Chapter 8 Creating J2EE Applications for BEA WebLogic
Entity beans can have relationships with other beans. These relationships can be either bidirectional or unidirectional.
You specify relationships in the ejb-jar.xml file and weblogic-cmp-rdbms-jar.xml. You specify container-managed field mappings in the weblogic-cmp-rdbms-jar.xml.
WebLogic Server supports three types of relationship mappings that are managed by WebLogic container-managed persistence (CMP):
A WebLogic Server one-to-one relationship involves the physical mapping from a foreign key in one bean to the primary key in another bean. See Primary Keys for more information on primary keys.
A WebLogic Server one-to-many relationship involves the physical mapping from a foreign key in one bean to the primary key of another. However, in a one-to-many relationship, the foreign key is always contained in the role that occupies the "many" side of the relationship.

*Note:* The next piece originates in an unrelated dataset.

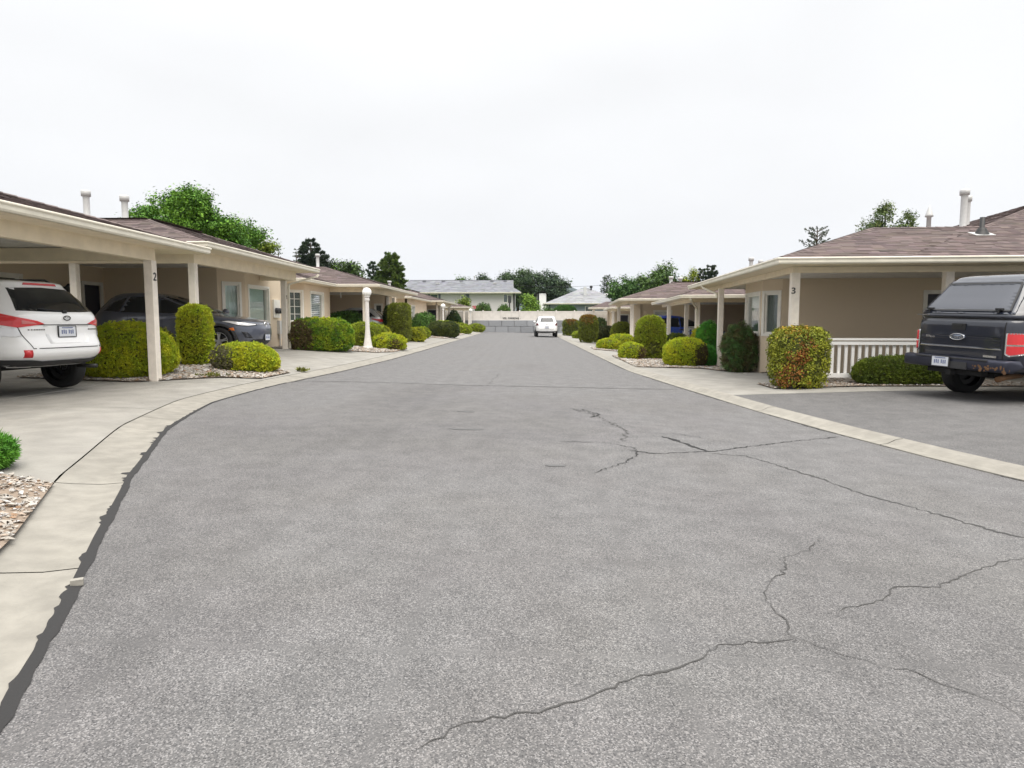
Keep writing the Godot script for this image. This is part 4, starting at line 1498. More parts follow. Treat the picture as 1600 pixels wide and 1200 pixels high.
# ---------------------------------------------------------------- vehicles: a shell of level outlines. x forward, y up, z to the right.
class Shell:
	var rows: Array = []   # [y, rear x, front x, half width]
	var nf := 3.6
	var nr := 5.0
	var xc := 0.0

	func _init(slices: Array, n_front: float, n_rear: float, per: int) -> void:
		nf = n_front
		nr = n_rear
		for i in slices.size() - 1:
			var p = slices[maxi(i - 1, 0)]
			var a = slices[i]
			var b = slices[i + 1]
			var q = slices[mini(i + 2, slices.size() - 1)]
			var n := maxi(2, int(ceil((b[0] - a[0]) / .022))) if per == 0 else per
			for k in n:
				var t := float(k) / n
				var r := [lerpf(a[0], b[0], t)]
				for c in [1, 2, 3]:
					r.append(lerpf(lerpf(a[c], b[c], t), cubic_interpolate(a[c], b[c], p[c], q[c], t), .55))
				rows.append(r)
		rows.append(slices[-1])

	func row(y: float) -> Array:
		if y <= rows[0][0]:
			return rows[0]
		for i in rows.size() - 1:
			if y <= rows[i + 1][0]:
				var t: float = (y - rows[i][0]) / (rows[i + 1][0] - rows[i][0])
				var o := []
				for c in 4:
					o.append(lerpf(rows[i][c], rows[i + 1][c], t))
				return o
		return rows[-1]

	func middle(r: Array) -> float:
		var l: float = r[2] - r[1]
		return clampf(xc, r[1] + .4 * l, r[2] - .4 * l)

	func outline(r: Array, s: float) -> Vector3:
		var c := cos(s)
		var n := nf if c > 0 else nr
		var m := middle(r)
		var a: float = r[2] - m if c > 0 else m - r[1]
		return Vector3(m + signf(c) * a * pow(absf(c), 2 / n), r[0], signf(sin(s)) * r[3] * pow(absf(sin(s)), 2 / n))

	func side(x: float, y: float, sg: float) -> Vector3:
		var r := row(y)
		var m := middle(r)
		var n := nf if x > m else nr
		var a: float = r[2] - m if x > m else m - r[1]
		return Vector3(x, y, sg * r[3] * pow(maxf(0, 1 - pow(minf(absf(x - m) / a, 1), n)), 1 / n))

	func end(z: float, y: float, sg: float) -> Vector3:
		var r := row(y)
		var m := middle(r)
		var n := nf if sg > 0 else nr
		var a: float = r[2] - m if sg > 0 else m - r[1]
		return Vector3(m + sg * a * pow(maxf(0, 1 - pow(minf(absf(z) / r[3], 1), n)), 1 / n), y, z)

	# runs round the outline from the middle of an end, u in metres
	var runs := {}

	func wrap(u: float, y: float, e: float, sg: float) -> Vector3:
		var key := int(round(y * 500)) * 2 + (1 if e > 0 else 0)
		if not runs.has(key):
			var r := row(y)
			var n := nf if e > 0 else nr
			var u45 := pow(.5, 1 / n)
			var list := []
			for k in 25:
				var an := asin(pow(u45 * k / 24.0, n / 2))
				list.append(outline(r, an if e > 0 else PI - an))
			for k in range(1, 31):
				var an2 := acos(pow(u45 * (30 - k) / 30.0, n / 2))
				list.append(outline(r, an2 if e > 0 else PI - an2))
			var at_ := [0.0]
			for k in range(1, list.size()):
				at_.append(at_[-1] + list[k].distance_to(list[k - 1]))
			runs[key] = [at_, list]
		var at2: Array = runs[key][0]
		var l: Array = runs[key][1]
		for k in range(1, at2.size()):
			if u <= at2[k] or k == at2.size() - 1:
				var p: Vector3 = (l[k - 1] as Vector3).lerp(l[k], (u - at2[k - 1]) / (at2[k] - at2[k - 1]))
				return Vector3(p.x, y, sg * p.z)
		return Vector3.ZERO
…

A WebLogic Server many-to-many relationship involves the physical mapping of a join table. Each row in the join table contains two foreign keys that map to the primary keys of the entities involved in the relationship.
Unidirectional relationships can only navigate in one direction. These types of relationships are used with remote beans, and only unidirectional relationships can be remote. A remote bean is one whose abstract persistence schema is not defined in the same ejb-jar file. For example, if entity A and entity B are in a one-to-one unidirectional relationship, and the direction is from entity A to entity B, then entity A is aware of entity B but entity B is unaware of entity A. This type of relationship is implemented with a cmr-field on the entity bean from which navigation can take place and no related cmr-field on the target entity bean.
Bidirectional relationships can be navigated in both directions. These types of container-managed relationships can exist only among beans whose abstract persistence schemas are defined in the same ejb-jar file and therefore managed by the same container. For example, if entity A and entity B are in a one-to-one bidirectional relationship, both are aware of each other.